▶ **Instructions to follow**: Print the listing that follows, character for character.

------ Dataset extract ------

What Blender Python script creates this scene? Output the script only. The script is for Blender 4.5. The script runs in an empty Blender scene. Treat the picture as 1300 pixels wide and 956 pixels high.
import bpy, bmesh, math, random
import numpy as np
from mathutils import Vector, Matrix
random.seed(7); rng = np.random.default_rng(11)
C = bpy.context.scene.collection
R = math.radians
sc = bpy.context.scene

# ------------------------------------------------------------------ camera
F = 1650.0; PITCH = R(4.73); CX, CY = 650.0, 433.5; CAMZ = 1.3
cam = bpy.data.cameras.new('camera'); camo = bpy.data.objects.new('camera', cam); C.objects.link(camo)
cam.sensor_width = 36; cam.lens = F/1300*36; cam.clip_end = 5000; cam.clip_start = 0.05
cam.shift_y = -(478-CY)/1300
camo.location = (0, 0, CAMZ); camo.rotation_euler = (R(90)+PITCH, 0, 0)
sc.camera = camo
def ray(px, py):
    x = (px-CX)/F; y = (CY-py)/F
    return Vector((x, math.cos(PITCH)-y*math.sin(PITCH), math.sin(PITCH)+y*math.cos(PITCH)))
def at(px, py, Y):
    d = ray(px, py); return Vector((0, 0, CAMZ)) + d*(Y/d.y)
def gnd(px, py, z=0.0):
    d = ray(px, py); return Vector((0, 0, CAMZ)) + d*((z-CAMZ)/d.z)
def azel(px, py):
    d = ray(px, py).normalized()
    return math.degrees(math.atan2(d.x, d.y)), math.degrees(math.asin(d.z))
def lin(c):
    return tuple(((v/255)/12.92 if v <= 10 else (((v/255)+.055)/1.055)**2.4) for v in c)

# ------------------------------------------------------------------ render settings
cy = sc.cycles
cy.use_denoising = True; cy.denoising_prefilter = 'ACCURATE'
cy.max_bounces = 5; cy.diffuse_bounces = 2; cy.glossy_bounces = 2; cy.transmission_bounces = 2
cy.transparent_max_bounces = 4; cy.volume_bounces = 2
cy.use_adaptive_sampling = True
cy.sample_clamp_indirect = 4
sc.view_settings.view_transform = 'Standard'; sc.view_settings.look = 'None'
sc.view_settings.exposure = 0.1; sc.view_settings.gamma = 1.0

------

▶ **Exercise result**:
What Blender Python script creates this scene? Output the script only. The script is for Blender 4.5. The script runs in an empty Blender scene. Treat the picture as 1300 pixels wide and 956 pixels high.
import bpy, bmesh, math, random
import numpy as np
from mathutils import Vector, Matrix
random.seed(7); rng = np.random.default_rng(11)
C = bpy.context.scene.collection
R = math.radians
sc = bpy.context.scene

# ------------------------------------------------------------------ camera
F = 1650.0; PITCH = R(4.73); CX, CY = 650.0, 433.5; CAMZ = 1.3
cam = bpy.data.cameras.new('camera'); camo = bpy.data.objects.new('camera', cam); C.objects.link(camo)
cam.sensor_width = 36; cam.lens = F/1300*36; cam.clip_end = 5000; cam.clip_start = 0.05
cam.shift_y = -(478-CY)/1300
camo.location = (0, 0, CAMZ); camo.rotation_euler = (R(90)+PITCH, 0, 0)
sc.camera = camo
def ray(px, py):
    x = (px-CX)/F; y = (CY-py)/F
    return Vector((x, math.cos(PITCH)-y*math.sin(PITCH), math.sin(PITCH)+y*math.cos(PITCH)))
def at(px, py, Y):
    d = ray(px, py); return Vector((0, 0, CAMZ)) + d*(Y/d.y)
def gnd(px, py, z=0.0):
    d = ray(px, py); return Vector((0, 0, CAMZ)) + d*((z-CAMZ)/d.z)
def azel(px, py):
    d = ray(px, py).normalized()
    return math.degrees(math.atan2(d.x, d.y)), math.degrees(math.asin(d.z))
def lin(c):
    return tuple(((v/255)/12.92 if v <= 10 else (((v/255)+.055)/1.055)**2.4) for v in c)

# ------------------------------------------------------------------ render settings
cy = sc.cycles
cy.use_denoising = True; cy.denoising_prefilter = 'ACCURATE'
cy.max_bounces = 5; cy.diffuse_bounces = 2; cy.glossy_bounces = 2; cy.transmission_bounces = 2
cy.transparent_max_bounces = 4; cy.volume_bounces = 2
cy.use_adaptive_sampling = True
cy.sample_clamp_indirect = 4
sc.view_settings.view_transform = 'Standard'; sc.view_settings.look = 'None'
sc.view_settings.exposure = 0.1; sc.view_settings.gamma = 1.0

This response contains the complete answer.